The Macintosh went on sale with just two applications, MacWrite and MacPaint. By April they had sold 50,000, and an additional 200,000 by the end of the year. Jump forward 34 years and at the end of the first quarter of 2016, that figure now stands at 5.312 million.



The oldest Macintosh in the B1 Creative collection is the Macintosh SE model, manufactured between 1987 and 1990. From the outside, it is pretty similar to the original 1984 machine, despite six models being produced in between. Every early Macintosh model has an ET-like charm, but you’d struggle to say their design was a thing of beauty. Nevertheless in true artistic style, each of the forty-odd people involved with the creation of the 1984 Macintosh inscribed their signatures to the inside rear panel case mould, even though only the engineers would see it. It may seem ironic in hindsight, but the beige colour of the exterior (named PMS 453) was picked specifically because the designer thought it would age well. Despite their now very dated look, these first Macs all have friendly, approachable features, just as Apple intended.
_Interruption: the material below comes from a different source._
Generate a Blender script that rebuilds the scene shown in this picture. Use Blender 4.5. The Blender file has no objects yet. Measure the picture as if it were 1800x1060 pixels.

Over the next few years there was to be much turbulence in the relationship between Jobs and Apple, which lead to his resignation in 1985. Upon leaving Jobs started up a new company NeXT, and also managed to find the time to found a certain animation studio named Pixar. However, following lawsuit after lawsuit, and Apple’s need to buy a modern operating system, NeXT was eventually bought by Apple in 1996, and Jobs was named as “informal adviser” to the then CEO Gil Amelio. In the following months, Amelio was ousted and Jobs slowly moved in to take his place.

By 1998, the Macintosh name had been shortened to “Mac”, a nickname invented by the employees of Apple for the machines. Ken Segall was part of the advertising team responsible for the campaign for the next Mac incarnation


At this point, Apple were suffering in the market, and whatever happened next was going to be make or break for their future. It was time for another model. They had the “Mac” part, but what next? “MacRocket”, “Macster” were some of the ideas thrown around on the drawing board, but nothing made the grade. “MacMan” came close, as Jobs thought it sounded a bit like Walkman, and had the fun toy-like feel of PacMan, but it wasn’t close enough. Suddenly, it came to Segall that all they needed was a letter. He explained his ideas Jobs:

i for Internet

i for imagination

i for individual

Jobs hated it. But over time, with more alternatives discarded, the i stuck, and so the iMac was born.

Tea and coffee are essential in the B1 Creative studio, but we’d be hard-pushed to produce any work for our clients if it wasn’t for the Apple Mac

The 1998 iMac’s design is dramatically different to Apple’s previous models. The beige was out and colours (or flavours, as Apple referred to them) were in. A translucent, egg-shaped plastic body in thirteen variations (including “Blue Dalmatian”) had a screen that measured 14 inches, not 9 inches as before. This was the first Apple Mac model to get rid of the tower, containing the CPU within the monitor and the floppy disk drive was also replaced, first by tray-loading CD ROM, then the slot-loading. Even the mouse was given a makeover, transforming into a hockey puck style that was later rethought due to impracticality for big hands. Still, the iMac became a huge talking and selling point, and all thanks to Jonathan Ive, the mastermind behind the design (up the Brits!).



After the fun of the G3 came the sleeker, wiser, more grown up iMac G4. This was less ET, and more EVE from Wall-E. It was nicknamed the “iLamp” and the “Sunflower” and connections were made to Luxo Jnr from the Pixar short films (another of Jobs’ babies). The body of the computer was hemispherical, with the screen attached to an adjustable arm, giving it the ability to be moved in just about any angle.


The iMac G5 followed in 2005, and then the Intel iMac in 2006, first in plastic and then aluminium. This aluminium model has stayed the same up until the present day, only to be updated in terms of software, display quality and screen dimensions. Of course, Apple has been keeping busy outside the desktop market; notebooks, iBooks, MacBooks, iPads, iPods and iPhones have all been through multiple generations, and will no doubt in turn influence many generations of creatives to come.